So you are a well publicized LDS Historian and the State Librarians know that you intend to blame the massacre of 120--oh so very many--unarmed men, women and children by paranoid local Mormons who had nothing to fear at all

Neither Buchannon's Folly, or the Echo Canyon War in whiich my GGGrandfather lit
fires and switched jackets and horses with the best ever happened.

Like walking into Yad Vashem as self proclaimed Holocaust Deniers there to put
the matter definitively to rest.

The biggest massacre in US history. Though everyone involved wanted a way out,and every life is sacred, I cannot
blame California for denying access to their collections.

It was announced that the reading copy would be released from A California
paper.

And now, just weeks later, the apparently final copy is released. The anti-Mormons wanted a plebecite on whether Brigham Young ordered the Massacre or not.

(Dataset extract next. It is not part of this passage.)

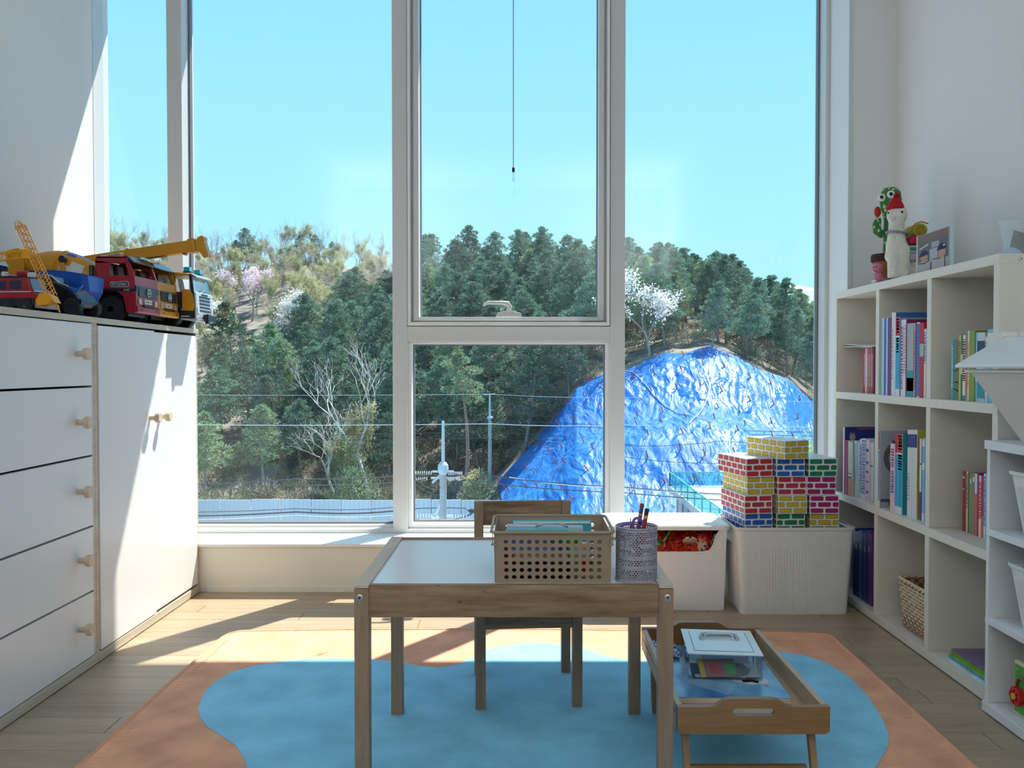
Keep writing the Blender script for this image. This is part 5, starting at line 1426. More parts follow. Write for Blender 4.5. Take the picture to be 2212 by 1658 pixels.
# yellow crane truck
yt_ = thing('toy_crane_truck', 'yellow toy truck with a long raised telescopic crane boom', 'toy truck', (X0-.004, 3.040, CTz))
cab(yt_, .165, M_tyel, glass=False)
for x_ in (-.085, -.30, -.385):
    for y_ in (-.064, .064): wheel(yt_, x_, y_, .042, .034)
MB().box((-.40,-.06,.068),(-.16,.06,.10)).build('bed', M_tyel, yt_, bevel=.003)
bo = MB()
pa = at(140, 568, 3.04); pb2 = at(436, 533, 3.04)
def L_(p): return Vector((p.x-(X0-.004), 0, p.z-CTz))
A_, B_ = L_(at(120,575,3.04)), L_(at(425,530,3.04))
dirn = (B_-A_).normalized(); up_ = Vector((-dirn.z, 0, dirn.x))
def bp_(s_, h_, y_): return A_ + dirn*s_ + up_*h_ + Vector((0, y_, 0))
Lb = (B_-A_).length
def bpoly(mb, pts, w_): # pts (s,h)
    n = len(pts); vs = [bp_(s_, h_, -w_) for s_, h_ in pts]+[bp_(s_, h_, w_) for s_, h_ in pts]
    mb.add(vs, [(i,(i+1) % n,n+(i+1) % n,n+i) for i in range(n)]+[tuple(range(n-1,-1,-1)), tuple(range(n,2*n))])
bpoly(bo, [(0,-.004),(Lb*.42,-.022),(Lb*.50,-.030),(Lb*.60,-.020),(Lb,-.021),(Lb,.020),(0,.018)], .017)
bo.build('boom', M_tyel, yt_, bevel=.002)
bh = MB(); bpoly(bh, [(Lb-.025,-.024),(Lb,-.024),(Lb,.024),(Lb-.025,.024)], .020)
bpoly(bh, [(Lb-.012,-.026),(Lb-.006,-.026),(Lb-.006,.026),(Lb-.012,.026)], .021)
bpoly(bh, [(Lb,-.020),(Lb+.010,-.024),(Lb+.022,-.046),(Lb+.034,-.046),(Lb+.040,-.034),(Lb+.032,.024),(Lb+.022,.029),(Lb+.014,.026),(Lb+.006,.018),(Lb,.018)], .016)
bh.build('boom_head', M_tyel, yt_, bevel=.002)
pul = MB()
for s_, h_, r_ in ((Lb+.030,-.040,.011),(Lb+.026,.020,.009)):
    c_ = bp_(s_, h_, 0); pul.lathe([(r_,-.018),(r_,.018)], tuple(c_), 16, axis='y')
pul.build('pulley', M_tyel, yt_, bevel=.001)
cl2 = MB()
for s_ in (Lb*.18, Lb*.52, Lb-.022): c_ = bp_(s_, .021, 0); cl2.lathe([(.004,-.01),(.004,.01)], tuple(c_), 10, axis='y')
for s_ in (Lb-.045,): c_ = bp_(s_, -.023, 0); cl2.lathe([(.006,-.01),(.006,.01)], tuple(c_), 10, axis='y')
cl2.build('boom_lugs', col((.40,.12,.02),.4), yt_)
q = MB(); bpoly(q, [(Lb*.34,-.004),(Lb*.50,-.004),(Lb*.50,.012),(Lb*.34,.012)], .0176); q.build('boom_label', col((.70,.66,.60),.4), yt_)
lt_ = put_text('LIEBHERR', .0135, col((.02,.02,.03),.4), yt_, tuple(bp_(Lb*.42, .004, -.0182)), (PI/2, -math.atan2(dirn.z, dirn.x), 0))
q = MB(); bpoly(q, [(Lb*.58,-.023),(Lb*.78,-.023),(Lb*.78,-.0215),(Lb*.58,-.0215)], .006); q.build('boom_cylinder', col((.40,.08,.02),.4), yt_)
MB().prism([(-.30,.10),(-.20,.10),(-.21,.20),(-.26,.24),(-.30,.22)], -.030, .030).build('turret', M_tyel, yt_, bevel=.004)
MB().lathe([(.010,0),(.009,.011),(.006,.012)], (-.050,.02,.214), 14).build('beacon', col((.80,.22,.04),.2), yt_)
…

If he had he would have been clear on how he wanted it done. He expected the people in Southern Utah to trust him and his officers--not the locals--to figure out
a plan that would spare all not involved in Joseph Smith's assasination.

Kathleen Matheson Weber
www.mountainmeadowswiki@blogspot.com
For the Mountain Meadows Material,
start at the bottom of the archives and work up.

Clair Barrus said...

You said "I cannot blame California for denying access to their collections."

Can you clarify for me? I'm not sure if I'm understanding this correctly. Are you saying that a California library denied access to the LDS church historians while doing research on their book?